I was so excited as Dad, Tom & I drove the beautiful drive down the Lost Coast.  My thoughts ran the gamut of how Dad would react to all that would go on that weekend.  The rituals.  The closeness to other men.  The rusticity of the camp.  His watching me interact with my old and new men friends.  Would he embarrass me by being uncool…or saying something that was politically incorrect?  Would I embarrass him by trying to protect him or doing something that he would interpret wrong?
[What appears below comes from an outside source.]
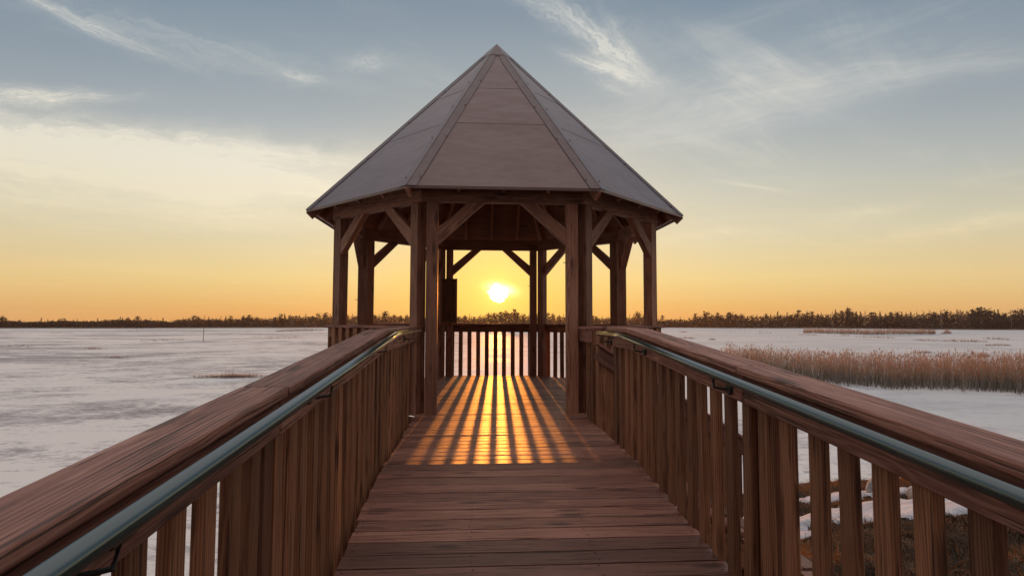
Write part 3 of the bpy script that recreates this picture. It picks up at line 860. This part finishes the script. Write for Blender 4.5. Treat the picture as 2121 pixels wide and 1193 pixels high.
snow_bank([(1780, 694), (1850, 696), (1935, 694), (1990, 690)], .35, 9)
# low brown reed islet off the right far shore
def islet():
    px = rnd.uniform(1664, 1938); yy = interp([(1664, 690), (1800, 694), (1938, 692)], px) - rnd.random() * 5 * min(1, (1940 - px) / 80, (px - 1660) / 25)
    return at(px, yy, ICE), 1
reed_patch('reed_islet', islet, 2600, 1.7, .13)
def islet2():
    px = rnd.gauss(1961, 5); return at(px, 691.5 + rnd.uniform(-1, .5), ICE), 1.1 - abs(px - 1961) / 14
reed_patch('reed_islet', islet2, 160, 1.6, .12)
def fringe():
    px = rnd.uniform(1380, 2700); yy = interp(shore_px, px) + rnd.uniform(-2.5, .6) - 1; return at(px, yy, ICE), .8
reed_patch('shore_reeds', fringe, 5000, 1.5, .2)
def strip_(pxa, pxb, ya, yb):
    def f():
        u = rnd.random(); return at(pxa + (pxb - pxa) * u, ya + (yb - ya) * u + rnd.gauss(0, .7), ICE), .4 + .6 * math.sin(u * 3.14)
    return f
bm_l = [(570, 670, 686, 684, 600, .9), (515, 620, 697, 696, 110, .4), (545, 630, 701, 699, 120, .4), (290, 390, 706, 703, 120, .35), (90, 155, 688, 690, 60, .4), (230, 300, 687, 684, 70, .5), (0, 70, 718, 717, 60, .3),
        (1500, 1600, 684, 684, 130, .5), (1400, 1440, 700, 701, 110, .45), (1565, 1600, 689, 690, 60, .5), (1770, 1855, 698, 700, 150, .5), (1890, 1950, 704, 706, 110, .4), (1950, 2045, 706, 708, 200, .6), (2035, 2090, 701, 703, 110, .6), (2040, 2095, 715, 716, 110, .5),
        (1652, 1695, 693, 694, 80, .5), (1740, 1760, 695, 695, 40, .6), (1600, 1660, 700, 701, 30, .3), (1900, 1930, 731, 731, 50, .5)]
bm = nb()
for (a, b2, ya, yb, n, h) in bm_l:
    f = strip_(a, b2, ya, yb)
    for i in range(n):
        p, sc = f(); blade(bm, p, h * sc * rnd.uniform(.5, 1.2), .12, abs(rnd.gauss(0, .5)), rnd.uniform(0, 6.28), rnd.random() * .6, 2)
kind(obj('ice_stubble', bm, M['reed']), 'stuff')
# tufts frozen into the ice that can be told apart
def tuft(px, py, spread, n, h, label, w=.02, stalks=0):
    p = at(px, py, ICE); bm = nb()
    for i in range(n):
        q = V((max(-2.3 * spread, min(2.3 * spread, rnd.gauss(0, spread))), rnd.gauss(0, spread * .22), -.02))
        blade(bm, q, h * rnd.uniform(.4, 1.1), w, abs(rnd.gauss(0, .6)), rnd.uniform(0, 6.28), rnd.random() * .8, 3)
    for i in range(stalks):
        q = V((rnd.gauss(-.3, spread * .25), rnd.gauss(0, spread * .15), 0)); blade(bm, q, h * rnd.uniform(2.0, 3.4), w * .8, abs(rnd.gauss(0, .2)), rnd.uniform(0, 6.28), rnd.random() * .6, 3)
    o = obj('grass_tuft', bm, M['reed'], loc=p); tag(o, label, 'grass tuft'); return o
tuft(482, 781, 1.5, 1500, .42, 'nearest long grass tuft with tall thin stalks in the ice beside left railing', .02, 16)
tuft(195, 723, .95, 260, .38, 'flat brown tuft on the left ice, farther of the two beside open ice', .035)
tuft(237, 741, .75, 220, .30, 'small dark tuft on the left ice just nearer than the flat brown one', .03)
tuft(1476, 704, .5, 90, .6, 'small dark clump alone on open ice right of the gazebo', .06)
tuft(1416, 688, .9, 90, .7, 'dark hummock on far ice close to the right gazebo rail corner', .08)
tuft(2036, 739, .6, 200, .75, 'rounded brown tuft in a gap of the reeds at right', .04)
# thin marker pole on the left ice
p = at(421, 707, ICE); bm = nb(); tube(bm, [(0, 0, -.5), (.03, 0, 2.2), (0, 0, 4.3)], [.07, .06, .05], 8)
tag(obj('marker_pole', bm, M['bark'], loc=p), 'thin dark marker pole standing alone in the ice at left', 'pole')

# ------------------------------------------------------------------ haze in the air
HZ = bpy.data.materials.new('haze'); HZ.use_nodes = True; HZ.node_tree.nodes.clear()
pv = HZ.node_tree.nodes.new('ShaderNodeVolumePrincipled'); ho = HZ.node_tree.nodes.new('ShaderNodeOutputMaterial')
pv.inputs['Color'].default_value = (.9, .85, .82, 1); pv.inputs['Density'].default_value = .00013; pv.inputs['Anisotropy'].default_value = .6
HZ.node_tree.links.new(pv.outputs[0], ho.inputs['Volume'])
bm = nb(); vv = [bm.verts.new((x, y, z)) for z in (-5.5, 16) for x, y in ((-1510, -310), (1510, -310), (1510, 910), (-1510, 910))]
for f in BOXF: bm.faces.new([vv[i] for i in f])
kind(obj('haze', bm, HZ), 'stuff')
# ------------------------------------------------------------------ sky
W = bpy.data.worlds.new('World'); S.world = W; W.use_nodes = True
t = NT(W.node_tree); bg = W.node_tree.nodes['Background']; out = W.node_tree.nodes['World Output']
sky = t.node('ShaderNodeTexSky', sky_type='NISHITA', sun_disc=False, sun_elevation=SUN_EL, sun_rotation=SUN_AZ)
sky.air_density = 1.2; sky.dust_density = 2.0; sky.ozone_density = 1.5
t.put(bg.inputs[0], sky.outputs[0]); bg.inputs[1].default_value = .08
D = t.vm('NORMALIZE', t.node('ShaderNodeTexCoord').outputs['Generated'])
dx, dy, dz = t.sep(D)
el = t.m('ARCSINE', dz); az = t.m('ARCTAN2', dx, dy)
sd = V((math.sin(SUN_AZ) * math.cos(SUN_EL), math.cos(SUN_AZ) * math.cos(SUN_EL), math.sin(SUN_EL)))
ang = t.m('ARCCOSINE', t.m('MINIMUM', t.vm('DOT_PRODUCT', D, tuple(sd)), .999999))
daz = t.m('ABSOLUTE', t.m('SUBTRACT', az, SUN_AZ))
e01 = t.m('MULTIPLY_ADD', el, 1 / R(90), 0, clamp=True)
def st(*rows): return [(d / 90, lin(*c_)) for d, c_ in rows]
base = t.ramp(e01, st((0, (236, 172, 98)), (1.5, (238, 190, 114)), (4, (241, 213, 146)), (8, (224, 212, 178)), (13, (200, 200, 188)), (18, (168, 177, 183)), (21, (152, 165, 175)), (24, (144, 160, 173)), (30, (122, 142, 162)), (38, (176, 182, 194)), (50, (214, 213, 219)), (90, (222, 216, 218))))
away = t.ramp(e01, st((0, (232, 176, 112)), (3, (238, 204, 146)), (8, (214, 207, 180)), (13, (178, 184, 184)), (17, (156, 166, 174)), (22, (134, 150, 166)), (30, (110, 132, 154)), (38, (164, 172, 186)), (50, (214, 213, 219)), (90, (222, 216, 218))))
col = t.mix(t.smooth(daz, .35, 1.0), base, away)
back = t.smooth(daz, 1.2, 2.4)
bcol = t.ramp(e01, st((0, (150, 140, 160)), (8, (84, 74, 78)), (20, (108, 97, 100)), (45, (204, 195, 195)), (90, (222, 216, 218))))
col = t.mix(back, col, bcol)
# cirrus: planar cloud sheet, foreshortened towards the horizon
inv = t.m('DIVIDE', 1.0, t.m('MAXIMUM', t.m('ADD', dz, .06), .05))
cx_, cy_ = t.m('MULTIPLY', dx, inv), t.m('MULTIPLY', dy, inv)
cpv = t.comb(cx_, cy_, 0)
rotv = t.comb(t.m('ADD', t.m('MULTIPLY', cx_, .82), t.m('MULTIPLY', cy_, .57)), t.m('SUBTRACT', t.m('MULTIPLY', cy_, .82), t.m('MULTIPLY', cx_, .57)), 0)
n1 = t.noise(t.vm('MULTIPLY', rotv, (.7, 3.4, 1)), 1, 9, .66, .9)
n2 = t.noise(t.vm('ADD', t.vm('MULTIPLY', cpv, (.5, .9, 1)), (3.1, 1.7, 0)), 1, 5, .6, .4)
cl = t.m('MULTIPLY', t.smooth(n1, .46, .80), t.smooth(n2, .36, .66))
warp = t.noise(t.comb(t.m('MULTIPLY', az, 5), t.m('MULTIPLY', el, 9), 0), 1, 4, .6)
total = t.m('MULTIPLY', cl, .42)
wf_ = t.noise(t.comb(t.m('MULTIPLY', az, 16), t.m('MULTIPLY', el, 30), 1.3), 1, 5, .65, .5)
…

The mind plays wonderfully bizarre games with our irrational selves.  As was usual, my fears were not realized and my unthought joys were realized. 
 
Sharing this sacred weekend with my father was one of the most significant events in my life.  That is no exaggeration of words.  From the opening ceremony to the Monday breakfast before sending him home, tears would flow unpredictably from my eyes.  Watching him smile, as I invoked and invited the Spirit of the West to join our circle at the Opening Ceremony.  Smudging my father with sage and painting his face with a grease pencil brought on the first flow.  I just couldn’t believe I was actually finally doing this to/with him.  Watching him go from man to man and looking intently into, until just recently, total stranger's eyes, then walking off to the fire circle hand in hand with a new friend…well, I was in heaven.  Then, hearing him share his expectations of the weekend at the fire circle, I knew that he was fitting right in.  Heck, he was ready to sign up for next year’s Gathering before the first night was over.
 
I thought he might lose it the next morning when we gathered for the morning workshop and we counted off into groups for the “Saturday Night Live at the Gathering” skits at the fire circle.  He kind of gave a queer look with the thought of having to perform a skit on “men’s issues” in front of the group.  When I saw that he would be working/playing with a 14-year-old wise man and a soon-to-be-married payaso (clown), I knew magic was going to happen.  My own groups “The 3 Stooges do Co-Counseling to Work on Their Aggression” was fun enough.  Watching my dad join the others in telling the story of “The History of Balls” was the icing on the cake.
 
The Saturday morning workshop was the most highly anticipated event of the weekend for me.  I was finally going to be doing a Father/Son workshop with my dad.  As man after man shared the pains of their past or current relationships with their fathers, I could see the tears well in dad’s eyes.  He whispered to me that “…some of them have so much pain…” He told me he would feel like he was bragging or flaunting our relationship if he was to share his feelings about his relationship with his youngest son.  I suggested that we are all looking for healthy models, but he was content to watch and listen to others.  So was I.  During the shorter dyad with one of my newest closest buddies, I brought to the surface a sadness that needed to come up.  I was sad that, being childless, I would never have the type of close, loving, wonderful relationship that I had with my dad with my own son.  I would not be able to pass on this gift to my son.  My new friend suggested I share this with my father. 
 
When we broke up again into dyads, I chose my dad.  What a wonderful experience to just listen to him speak for twenty minutes, uninterrupted and just staring into his eyes…and he into mine.  Some things came up that I would really like to explore with him later.  Since I was just listening, I resisted the urge to ask questions to see if he would go deeper.  Later.  Then it was my turn.  After telling him how thrilled I was that he was there, I began to tell him about my sadness and I just lost it!  I began to sob into his arms as I told him how I wouldn’t have a son who felt about his father as I did about mine.  He held me, let me cry, and told me it would be all right.  He told me there was nothing to be done about that now, that I had made the decision years ago when I was younger, and that things change.  Then, he did something that was quite wonderful.  He forgave me!  Something I had not realized was that the decision I had made to get a vasectomy and not have children affected my father as well as myself.  By doing so, I deprived him of having grandchildren from his youngest son.  I hadn’t given that much thought back then nor much over the years.  Well, it had disappointed him quite a bit and he had never shared that with me…until now.  And he forgave me for that decision.  I was floored…and the tears poured out even more. 
 
We cried together for some time and as the workshop winded down, I knew that the rest of the weekend was going to be one of the best times I have had in my life.  Thank you Jim & Bob for creating the space for the workshop and thank you Richard for keeping the Father/Son workshops going.  I have always known that my father and I were close, but I never knew how much closer and how much deeper our bond could get.  The Gathering helped my father and I go places we had never gone to in our relationship as father and son and as friends.  I look forward to going back again with him next year.  If only I had invited him earlier.